Père Joseph had been ill for some time at his convent in Paris when the Cardinal wrote to beg him to come to Rueil, offering to send his own litter that he might travel comfortably. This offer he accepted. Richelieu received him with much affection, and at first he seemed to rally: he dictated a circular letter to his congregation of the Filles du Calvaire, answered letters from missionaries in the East, and listened with pleasure to a book describing the exploits of Godefroy de Bouillon in the Holy Land; the spirit of a crusader was in him to the last. Another seizure brought him very near death, but he lingered till December 18, while Richelieu tried to cheer his “Ezéchiéli’s” failing ears with news of the victories by which France was now reaping the fruit of so much effort and suffering.

With great funeral pomp the Capuchin was borne back to Paris and buried in his convent church in the Rue St. Honoré, where for nearly a hundred and seventy years his stately Latin epitaph, composed by Cardinal de Richelieu, told the world how he had lived in the midst of splendour and riches, austere and poor. His bones lay beside those of the famous Père Ange, Duc de Joyeuse and Marshal of France.
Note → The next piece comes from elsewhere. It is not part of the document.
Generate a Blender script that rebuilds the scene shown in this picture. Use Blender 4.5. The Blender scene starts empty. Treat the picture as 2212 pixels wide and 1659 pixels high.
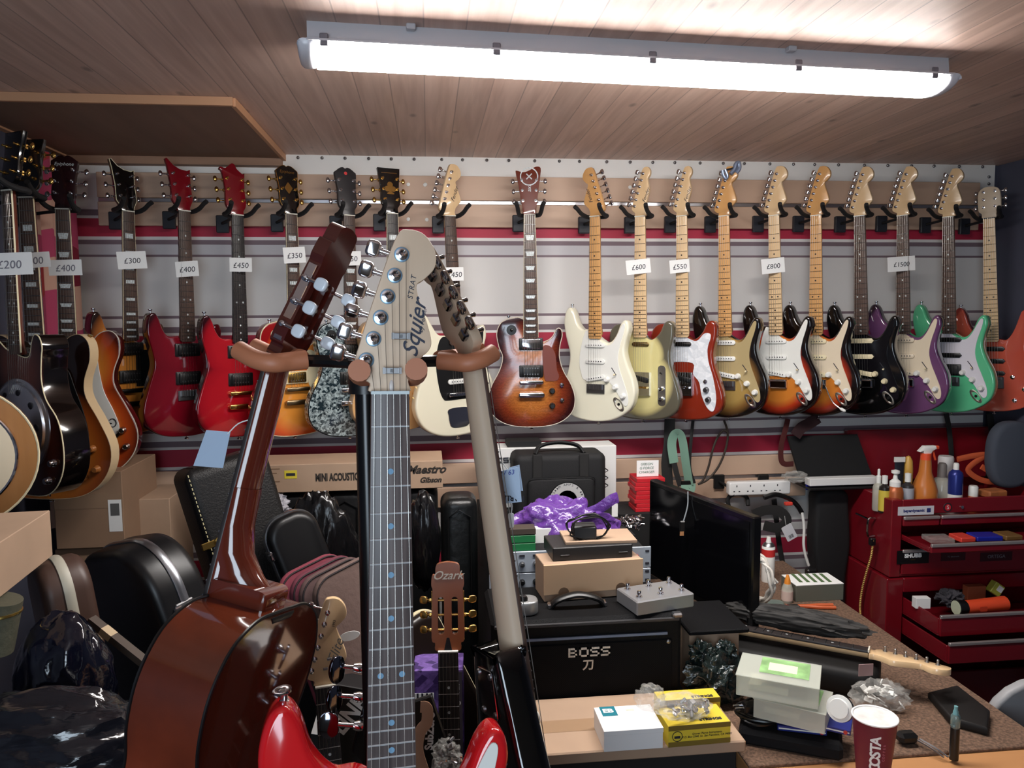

In 1804, when the already profaned church was pulled down and the Rue Mont-Thabor built over its site, their remains were removed to the cemetery of Montmartre.

Paris of the streets made her own epitaph for Père Joseph:

“Cy gît au chœur de cette Eglise

Sa petite Eminence grise,

Et quand au Seigneur il plaira

Son Eminence rouge y gira.”

The Cardinal’s Hat desired by Richelieu for his old friend was eventually given to Jules Mazarin, the clever Italian statesman who, originally an agent of the Vatican but now naturalised in France, had risen so high in Richelieu’s opinion that he appointed him in Père Joseph’s place one of his principal Secretaries of State.

Mazarin was in fact a peacemaker between Richelieu and the Pope, and his promotion to be Cardinal was really a sign of their reconciliation. The Church of France had been supported by Rome in resistance to the new laws and revived taxes and the many complicated exactions made upon her great possessions in aid of the war. The cry of sacrilege rose high; the archbishops and bishops were divided, the majority eager to resist a Minister whom they called “tyrant,” “apostate,” and other hard names, the minority ready to hail Cardinal de Richelieu as “the Head of the Gallican Church.” There was actually a talk of appointing him Patriarch. Why not? said the Jesuits, wisely respectful of the civil power. Books and violent pamphlets were written on both sides of the question.